═════ DATASET EXTRACT ═════

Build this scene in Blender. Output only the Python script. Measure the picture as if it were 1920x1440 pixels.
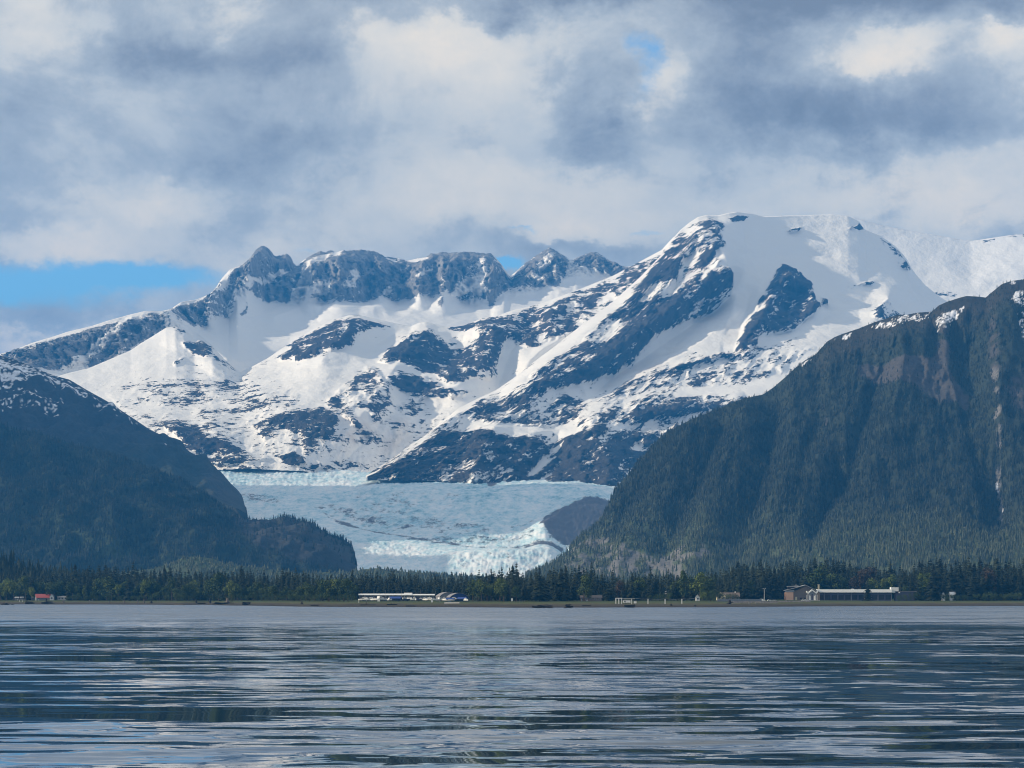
import bpy, math, random
import numpy as np

# ------------------------------------------------------------------ clearing
for ob in list(bpy.data.objects):
    bpy.data.objects.remove(ob, do_unlink=True)
SC = bpy.context.scene
COL = SC.collection
random.seed(7)
RNG = np.random.default_rng(11)

# ------------------------------------------------------------------ camera
F = 5000.0          # focal length in photograph pixels (1920 wide)
HOR = 1120.0        # horizon row in the photograph
H = 8.0             # eye height over the water
cam_d = bpy.data.cameras.new('camera')
cam = bpy.data.objects.new('camera', cam_d)
COL.objects.link(cam)
cam.location = (0, 0, H)
cam.rotation_euler = (math.radians(90), 0, 0)
cam_d.sensor_width = 36.0
cam_d.lens = F / 1920 * 36.0
cam_d.shift_y = (HOR - 720) / 1920
cam_d.clip_start = 1.0
cam_d.clip_end = 80000
SC.camera = cam

# ------------------------------------------------------------------ light
SUN_EL, SUN_BACK = 21.0, 7.0      # elevation; degrees behind the camera's left
sun_dir = np.array([-math.cos(math.radians(SUN_EL)) * math.cos(math.radians(SUN_BACK)),
                    -math.cos(math.radians(SUN_EL)) * math.sin(math.radians(SUN_BACK)),
                    math.sin(math.radians(SUN_EL))])
sd = bpy.data.lights.new('sun', 'SUN')
sd.energy = 4.0
sd.angle = math.radians(1.0)
sd.color = (1.0, 0.84, 0.62)
sun = bpy.data.objects.new('sun', sd)
COL.objects.link(sun)
from mathutils import Vector
sun.rotation_euler = Vector(-sun_dir).to_track_quat('-Z', 'Y').to_euler()

SC.view_settings.view_transform = 'Standard'
SC.view_settings.look = 'None'
SC.view_settings.gamma = 1.0
SC.view_settings.use_curve_mapping = False
SC.view_settings.exposure = 0.52
SC.cycles.use_denoising = True
SC.cycles.filter_width = 1.05
SC.cycles.max_bounces = 6
SC.cycles.diffuse_bounces = 2
SC.cycles.glossy_bounces = 3
SC.cycles.volume_bounces = 0
SC.cycles.transparent_max_bounces = 12
SC.cycles.caustics_reflective = False
SC.cycles.caustics_refractive = False


def lin(r, g=None, b=None):
    if g is None:
        r, g, b = r
    def f(c):
        c /= 255.0
        return c / 12.92 if c <= 0.04045 else ((c + 0.055) / 1.055) ** 2.4
    return (f(r), f(g), f(b), 1.0)


class NT:
    """tiny helper to write node trees"""
    def __init__(self, tree):
        self.t = tree
        tree.nodes.clear()
    def n(self, typ, **kw):
        nd = self.t.nodes.new(typ)
        for k, v in kw.items():
            if k.startswith('i_'):
                nd.inputs[k[2:]].default_value = v
            else:
                setattr(nd, k, v)
        return nd
    def link(self, a, b):
        self.t.links.new(a, b)
    def put(self, sock, v):
        if isinstance(v, bpy.types.NodeSocket):
            self.link(v, sock)
        else:
            sock.default_value = v
    def math(self, op, a, b=0.0, c=0.0, clamp=False):
        nd = self.t.nodes.new('ShaderNodeMath')
        nd.operation = op
        nd.use_clamp = clamp
        for s, v in zip(nd.inputs, (a, b, c)):
            self.put(s, v)
        return nd.outputs[0]
    def vmath(self, op, a, b=(0, 0, 0)):
        nd = self.t.nodes.new('ShaderNodeVectorMath')
        nd.operation = op
        self.put(nd.inputs[0], a)
        if op == 'SCALE':
            self.put(nd.inputs['Scale'], b)
        else:
            self.put(nd.inputs[1], b)
        return nd.outputs['Value'] if op in ('DOT_PRODUCT', 'LENGTH') else nd.outputs[0]
    def noise(self, vec, scale, detail=4, rough=0.55, color=False, dist=0.0):
        nd = self.t.nodes.new('ShaderNodeTexNoise')
        self.link(vec, nd.inputs['Vector'])
        nd.inputs['Scale'].default_value = scale
        nd.inputs['Detail'].default_value = detail
        nd.inputs['Roughness'].default_value = rough
        nd.inputs['Distortion'].default_value = dist
        return nd.outputs['Color' if color else 'Fac']
    def ramp(self, fac, stops, interp='LINEAR'):
        nd = self.t.nodes.new('ShaderNodeValToRGB')
        self.put(nd.inputs[0], fac)
        cr = nd.color_ramp
        cr.interpolation = interp
        while len(cr.elements) < len(stops):
            cr.elements.new(0.5)
        for e, (p, c) in zip(cr.elements, stops):
            e.position = p
            e.color = c if len(c) == 4 else (*c, 1)
        return nd.outputs[0]
    def mix(self, fac, a, b, mode='MIX'):
        nd = self.t.nodes.new('ShaderNodeMix')
        nd.data_type = 'RGBA'
        nd.blend_type = mode
        self.put(nd.inputs[0], fac)
        for s, v in ((nd.inputs[6], a), (nd.inputs[7], b)):
            self.put(s, v)
        return nd.outputs[2]
    def mapr(self, v, a, b, c=0.0, d=1.0, smooth=True):
        nd = self.t.nodes.new('ShaderNodeMapRange')
        nd.interpolation_type = 'SMOOTHSTEP' if smooth else 'LINEAR'
        self.put(nd.inputs[0], v)
        for k, x in zip((1, 2, 3, 4), (a, b, c, d)):
            self.put(nd.inputs[k], x)
        return nd.outputs[0]


# ------------------------------------------------------------------ sky
def make_world():
    w = bpy.data.worlds.new('World')
    SC.world = w
    w.use_nodes = True
    T = NT(w.node_tree)
    tc = T.n('ShaderNodeTexCoord')
    D = tc.outputs['Generated']
    sep = T.n('ShaderNodeSeparateXYZ')
    T.link(D, sep.inputs[0])
    az = T.math('ARCTAN2', sep.outputs[0], sep.outputs[1])
    el = T.math('ARCSINE', sep.outputs[2])
    comb = T.n('ShaderNodeCombineXYZ')
    T.link(T.math('MULTIPLY', az, 5.0), comb.inputs[0])
    T.link(T.math('MULTIPLY', el, 5.0), comb.inputs[1])
    P = comb.outputs[0]
    st = T.vmath('MULTIPLY', D, (1, 1, 1.4))
    n1 = T.noise(st, 13, 6, 0.6, color=True)
    n2 = T.noise(st, 50, 7, 0.68, color=True)
    w1 = T.vmath('SCALE', T.vmath('SUBTRACT', n1, (.5, .5, .5)), 0.34)
    w2 = T.vmath('SCALE', T.vmath('SUBTRACT', n2, (.5, .5, .5)), 0.13)
    W = T.vmath('ADD', T.vmath('ADD', P, T.vmath('MULTIPLY', w1, (1, .6, 0))), T.vmath('MULTIPLY', w2, (1, .8, 0)))

    GW = T.vmath('ADD', P, T.vmath('ADD', T.vmath('MULTIPLY', w1, (.5, .12, 0)), T.vmath('MULTIPLY', w2, (1, .5, 0))))

    def blob(px, py, rx, ry, vec=W):
        q = T.vmath('MULTIPLY', T.vmath('SUBTRACT', vec, ((px - 960) / 1000, (HOR - py) / 1000, 0)), (1000 / rx, 1000 / ry, 0))
        return T.math('EXPONENT', T.math('MULTIPLY', T.vmath('DOT_PRODUCT', q, q), -1.0))
    fb = T.noise(st, 11, 8, 0.6)
    fb2 = T.noise(T.vmath('ADD', st, (3.7, 1.3, 2.1)), 15, 9, 0.62, dist=0.35)
    fine = T.noise(st, 60, 8, 0.7)
    # a pale high layer with lit heads, and a greyer broken layer below it
    B = T.math('MULTIPLY_ADD', T.math('SUBTRACT', fb, 0.5), 0.75, 0.46)
    B = T.math('MULTIPLY_ADD', T.math('SUBTRACT', fine, 0.5), 0.30, B)
    S = T.math('ADD', T.math('MULTIPLY', T.math('SUBTRACT', fb2, 0.5), 1.9), T.math('MULTIPLY', T.math('SUBTRACT', fine, 0.5), 0.45))
    S = T.math('ADD', S, 0.30)
    for (x, y, rx, ry, a) in CLOUDS:
        bl = blob(x, y, rx, ry)
        if a > 0:
            B = T.math('MULTIPLY_ADD', bl, a * .9, B)
            S = T.math('MULTIPLY_ADD', bl, -a * 1.3, S)
        else:
            S = T.math('MULTIPLY_ADD', bl, -a * 1.5, S)
    light = T.ramp(B, [(0.25, lin(160, 172, 188)), (0.5, lin(184, 191, 198)), (0.7, lin(205, 206, 205)), (0.88, lin(226, 219, 208)), (1.0, lin(240, 230, 214))])
    grey = T.ramp(S, [(0.15, lin(172, 181, 192)), (0.45, lin(150, 161, 176)), (0.8, lin(118, 128, 146)), (1.0, lin(102, 110, 126))])
    al = T.mapr(S, 0.06, 0.42, 0.0, 0.92)
    cloud = T.mix(al, light, grey)
    cloud = T.mix(1.0, cloud, (1.20, 1.08, 0.91, 1), 'MULTIPLY')
    M = None
    for (x, y, rx, ry, a) in GAPS:
        b = T.math('MULTIPLY', blob(x, y, rx, ry, GW), a)
        M = b if M is None else T.math('ADD', M, b)
    M = T.mapr(T.math('MULTIPLY_ADD', T.math('SUBTRACT', fine, 0.5), 0.6, M), 0.22, 0.85)
    sky = T.n('ShaderNodeTexSky', sky_type='NISHITA')
    sky.sun_disc = False
    sky.sun_elevation = math.radians(SUN_EL)
    sky.sun_rotation = math.radians(-90 - SUN_BACK)
    sky.ozone_density = 4.0
    sky.air_density = 1.0
    sky.dust_density = 0.3
    bg1 = T.n('ShaderNodeBackground')
    blue = T.mix(1.0, sky.outputs[0], (1.0, 1.36, 1.5, 1), 'MULTIPLY')
    T.link(blue, bg1.inputs[0])
    bg1.inputs[1].default_value = 0.10
    bg2 = T.n('ShaderNodeBackground')
    T.link(cloud, bg2.inputs[0])
    bg2.inputs[1].default_value = 1.0
    mx = T.n('ShaderNodeMixShader')
    T.link(M, mx.inputs[0])
    T.link(bg2.outputs[0], mx.inputs[1])
    T.link(bg1.outputs[0], mx.inputs[2])
    out = T.n('ShaderNodeOutputWorld')
    T.link(mx.outputs[0], out.inputs[0])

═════

STATED PROBLEM
From the listing, copy each line containing the word "scene".

RESPONSE
Build this scene in Blender. Output only the Python script. Measure the picture as if it were 1920x1440 pixels.
SC = bpy.context.scene